The last bits of Christmas pudding were finally eaten last week and whilst the tree is down, it’s still looking for a permanent home and is sitting forlornly in pieces on the stairs in the interim.

Of course I’ve already waded through umpteen Valentine Day press releases (they came after the “New Year, New You” one’s which started mid December) but what really took the biscuit was walking into Iceland at lunch time to purchase a pot based noodle snack for lunch:

It’s a shade over two months until Easter. I know this because we’re going away at Easter and have just paid the balance of the trip and arranged house sitters for anyone who reads this post and gets any funny ideas. As soon as the sell off of overstocked Christmas goods has finished, the stores are moving on to the next excuse to sell targeted tat to us all.
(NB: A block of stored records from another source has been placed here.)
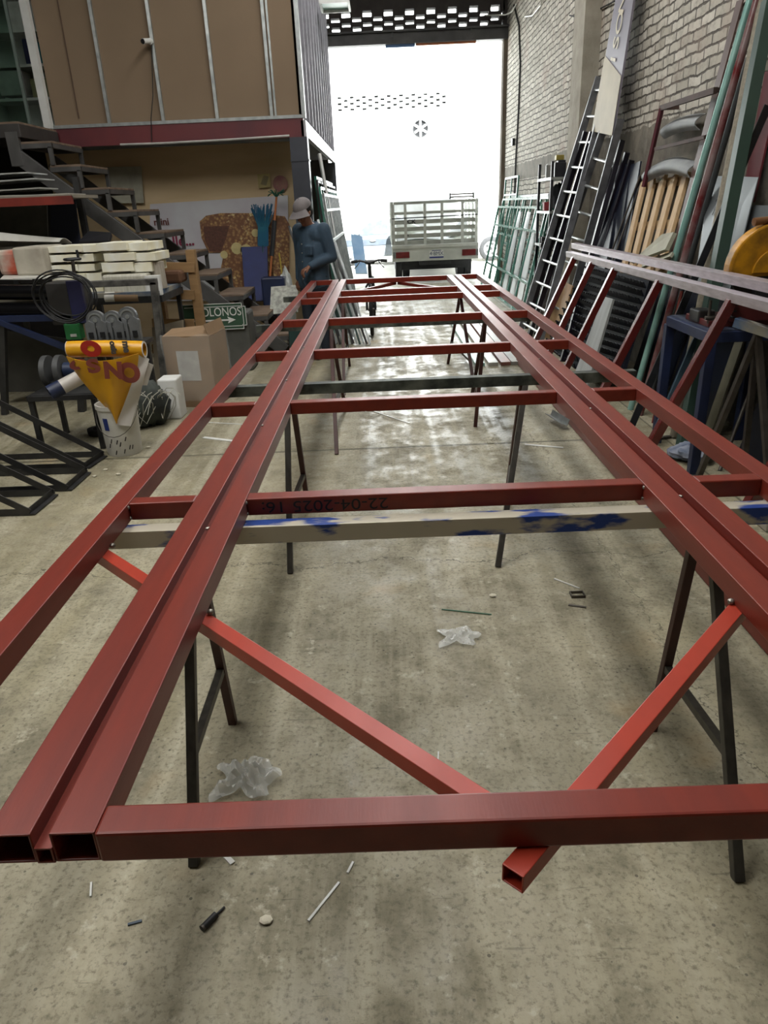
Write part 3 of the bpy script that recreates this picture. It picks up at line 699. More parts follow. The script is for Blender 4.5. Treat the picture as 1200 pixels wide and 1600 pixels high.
def wrapped(x0, x1, y0, y1, Y, dep, nm, mt, lab, cat, bev=.02):
    a, c = aty(x0, y1, Y), aty(x1, y0, Y)
    return tag(MB().box(((a.x + c.x) / 2, Y + dep / 2, (a.z + c.z) / 2), (c.x - a.x, dep, c.z - a.z - .003)).build(nm, mt, bevel=bev), lab, cat)
wrapped(165, 229, 427, 470, 6.84, .4, 'wrapped_bundle', mat('film_wrapped', 'c8c6b8', .25, c2='a5a292', scale=14, amt=.8, stretch=(4, 1, .6)), 'film wrapped bundle of foam under the right foam stack', 'bundle')
wrapped(74, 160, 442, 466, 7.0, .4, 'foam_pack', FOAM, 'flat foam pack under the left foam stack', 'foam block', .006)
wrapped(229, 248, 430, 464, 6.84, .06, 'white_board', WHITEP, 'small white board standing at the right end of the table', 'board', .003)
q = aty(249, 463, 7.0)
tag(MB().lathe([(.0, 0), (.072, 0), (.075, .02), (.07, .2), (.072, .235), (.0, .24)], (q.x, 7.05, .962), 20).build('film_roll', mat('grey_film_roll', 'b4ada0', .4, c2='989184', scale=20, stretch=(5, 5, .3)), smooth=40), 'upright roll of greyish film at the right end of the work table', 'roll')
a, c = aty(181, 465, 6.84), aty(218, 465, 6.84)
t = thing('cardboard_tube', 'brown cardboard tube with white end lying on the work table edge', 'tube', a)
r = .05
MB().pipe((a.x, 6.84, a.z), (c.x, 6.84, c.z), r, .006).build('core', CARD, t, smooth=40)
MB().cyl((a.x - .09, 6.84, a.z), (a.x, 6.84, a.z), r * 1.02, n=20).build('paper_wrap', PLASTIC, t, smooth=40)
# sack and box at the far left of the table
t = wrapped(0, 26, 390, 432, 6.9, .5, 'cement_sack', mat('printed_sack', 'b7aea0', .8, c2='b5563f', scale=3.2, amt=.25), 'paper sack with orange print at the left end of the bench', 'sack', .04)
t = wrapped(27, 64, 385, 432, 6.85, .5, 'paper_carton', mat('dusty_carton', 'c1bbab', .8, c2='8d8678', scale=5, amt=.7), 'dusty white carton with crushed side beside the sack', 'box', .02)
for i in range(3):
    tag(MB().slab(aty(0 + i * 20, 437 - i, 6.55), aty(50 + i * 20, 437 - i, 6.55), aty(55 + i * 20, 431, 6.9), aty(6 + i * 20, 431, 6.9), .006).build('paper_sheet', PLASTIC),
        ['white paper sheet lying below the sack on the bench', 'white paper sheet lying below the dusty carton', 'white paper sheet nearest the coil of cable on the bench'][i], 'paper')

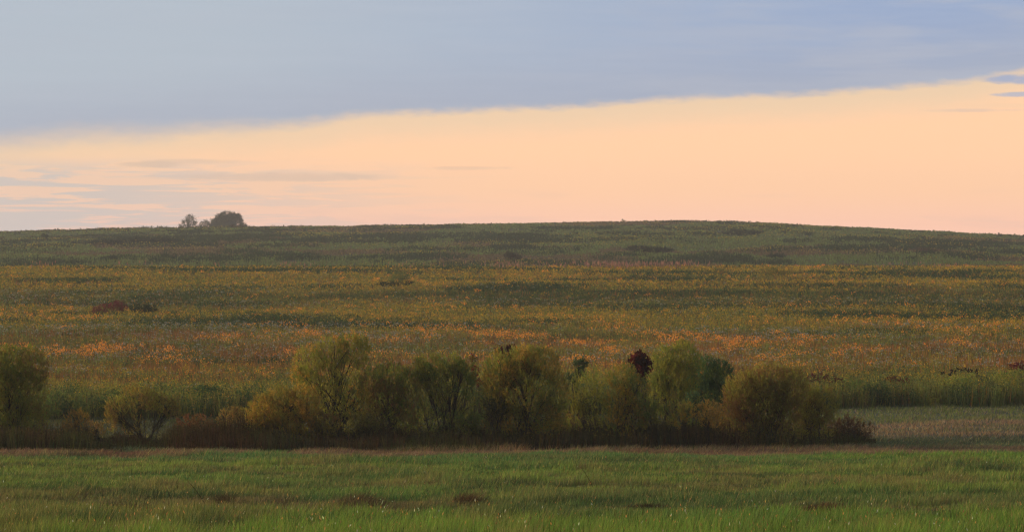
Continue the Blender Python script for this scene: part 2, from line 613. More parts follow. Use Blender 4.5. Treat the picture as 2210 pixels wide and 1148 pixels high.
p_brwn = np.interp(ye, [150, 185, 198, 210, 245, 255, 300, 312, 345, 352, 380, 400, 450],
                   [0.04, 0.14, 0.62, 0.66, 0.46, 0.06, 0.05, 0.30, 0.26, 0.12, 0.30, 0.20, 0.16]) * (0.4 + 1.2 * sst(nD, 0.35, 0.65))
dark = sst(fbm(x / 20 + 13, y / 8 + 2, 107), 0.53, 0.63) * sst(ye, 186, 200) * np.where((ye > 205) & (ye < 250), 0.5, 1.0)
dark = np.maximum(dark, 0.9 * np.exp(-((ye - 330) / 16.0) ** 2) * sst(nD, 0.25, 0.5))
p_gold = p_gold * (1 - 0.85 * dark)
p_orng = p_orng * (1 - 0.8 * dark)
p_brwn = p_brwn * (1 - 0.3 * dark)
# per plant choice
r = rng.random(n)
k_or = r < p_orng
k_wh = ~k_or & (r < p_orng + p_whit)
k_br = ~k_or & ~k_wh & (r < p_orng + p_whit + p_brwn)
k_go = ~k_or & ~k_wh & ~k_br & (r < p_orng + p_whit + p_brwn + p_gold)
grow = 1.0 + 0.45 * (1 - sst(y - field_edge(x), 6, 26))
hgt = tall * rng.uniform(0.72, 1.12, n) * grow
bl = np.interp(y, [150, 300, 450], [0.030, 0.05, 0.075])
gcol = np.where((nB > 0.5)[:, None], lin(126, 116, 56), lin(106, 108, 54))
gcol = gcol * (1 - dark[:, None]) + lin(60, 74, 44) * dark[:, None]
m = ~k_br
greens(fd.green, x[m], y[m], hgt[m], 4, bl[m] * 1.3, gcol[m])
# leafy tops for the plain green plants
m = ~(k_or | k_wh | k_br | k_go)
puffs(fd.green, x[m], y[m], (z0 + hgt * 0.9)[m], 0.13, 0.3, 5, bl[m] * 1.7, gcol[m], 0.25)
puffs(fd.gold, x[k_go], y[k_go], (z0 + hgt)[k_go], 0.11, 0.16, 5, bl[k_go] * 1.15,
      np.where((rng.random(k_go.sum()) < 0.6)[:, None], lin(206, 158, 48), lin(160, 142, 50)), 0.22)
m = k_or
puffs(fd.orange, x[m], y[m], (z0 + hgt * 1.15)[m], 0.20, 0.2, 9, bl[m] * 1.5, np.repeat(lin(246, 158, 66)[None], m.sum(), 0), 0.14)
m = k_wh
a = (z0 + hgt * 0.98)[m]
for _ in range(9):
    k = m.sum()
    rr = rng.uniform(0, 0.30, k)
    th = rng.uniform(0, 2 * np.pi, k)
    p = np.stack([x[m] + rr * np.cos(th), y[m] + rr * np.sin(th), a - rr * rr * 1.4 + rng.normal(0, 0.02, k)], 1)
    u = flat(k, bl[m] * 1.3)
    w = np.cross(u, np.array([0, 0, 1.0])) * 0.8
    u[:, 2] += rng.normal(0, 0.02, k)
    fd.white.leaf(p, u, w, jitter(np.repeat(lin(164, 163, 146)[None], k, 0), 0.14))
m = k_br
for q in range(2):
    greens(fd.brown, x[m], y[m], hgt[m] * (0.85 + 0.2 * q), 4, bl[m] * 0.8,
           np.where((rng.random(m.sum()) < 0.6)[:, None], lin(152, 104, 56), lin(134, 106, 60)), 0.25)
stuff(fd.green.build('meadow_herbs', M_LEAF), 'green leafy meadow plants filling the flowering slope', 'meadow plants')
stuff(fd.gold.build('goldenrod_flowers', M_FLOWER), 'bands of dull yellow goldenrod across the flowering slope', 'flowers')
stuff(fd.orange.build('orange_flowers', M_FLOWER), 'bright orange yellow flower clusters scattered over the slope', 'flowers')
stuff(fd.white.build('white_flowers', M_FLOWER), 'flat topped greyish white flower heads on the slope', 'flowers')
stuff(fd.brown.build('brown_grass', M_DRY), 'rusty brown dry grass between the orange flowers', 'grass')

# tall green herbs at the field's lower edge
tc_ = Cards()
x, y = scatter(15000, 132, 185, 1.0, 0.225)
e = y - field_edge(x)
keep = (e > 0) & (e < 15)
x, y, e = x[keep], y[keep], e[keep]
nn = fbm(x / 2.2, y / 2.2, 131)
hgt = (0.30 + 1.9 * nn) * (0.65 + 0.8 * fbm(x / 5.0, y / 30.0, 134)) * rng.uniform(0.75, 1.1, len(x)) * (0.75 + 0.25 * sst(e, 0, 2))
n2 = fbm(x / 1.7 + 50, y / 2.6, 133)[:, None]
col = np.where(n2 > 0.56, lin(116, 112, 48), np.where(n2 > 0.46, lin(84, 92, 46), lin(62, 78, 44)))
greens(tc_, x, y, hgt, 4, 0.018, col, 0.12)
for lv in (0.45, 0.65, 0.85, 1.0):
    puffs(tc_, x, y, terrain(x, y) + hgt * lv, 0.14, 0.16, 4, 0.05, col, 0.25)
sel = (rng.random(len(x)) < 0.16) & (nn > 0.42)
yel = Cards()
puffs(yel, x[sel], y[sel], terrain(x[sel], y[sel]) + hgt[sel] * 1.02, 0.10, 0.12, 5, 0.035, np.repeat(lin(176, 146, 50)[None], sel.sum(), 0), 0.2)
stuff(tc_.build('tall_herbs', M_LEAF), 'tall dark green herbs walling the lower edge of the flowering field', 'meadow plants')
stuff(yel.build('yellow_flowers', M_FLOWER), 'yellow flower tips on the tall herbs at the field edge', 'flowers')

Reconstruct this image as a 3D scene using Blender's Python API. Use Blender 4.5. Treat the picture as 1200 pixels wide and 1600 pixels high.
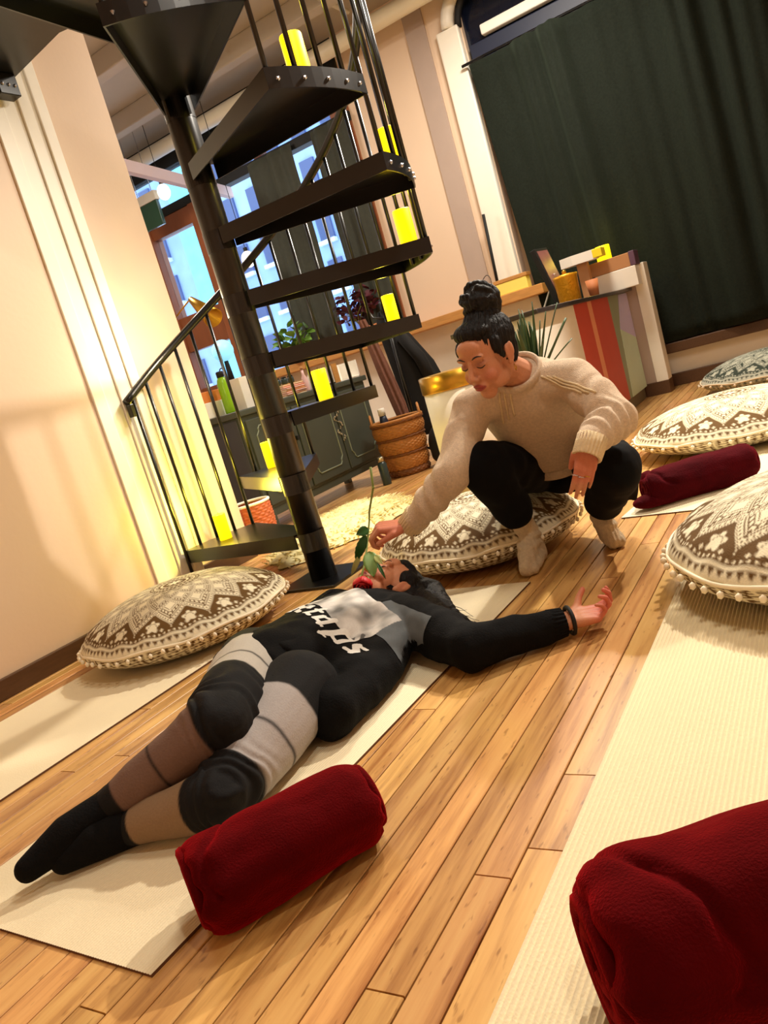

I think the time line runs something like this, with the event days in red and the months they’re marketed in black:

Basically there are only two months of the year, December and May, where you’re not going to get bombarded with two major promotions. It doesn’t help that the Christmas decorations and offers start as soon as the schools break up (Selfridges and Harrods Christmas stores open in July).
I can’t help but think that we’re always being induced to think of a “special day” that’s months off in an attempt to part us with some cash when we should be focussed on enjoying today.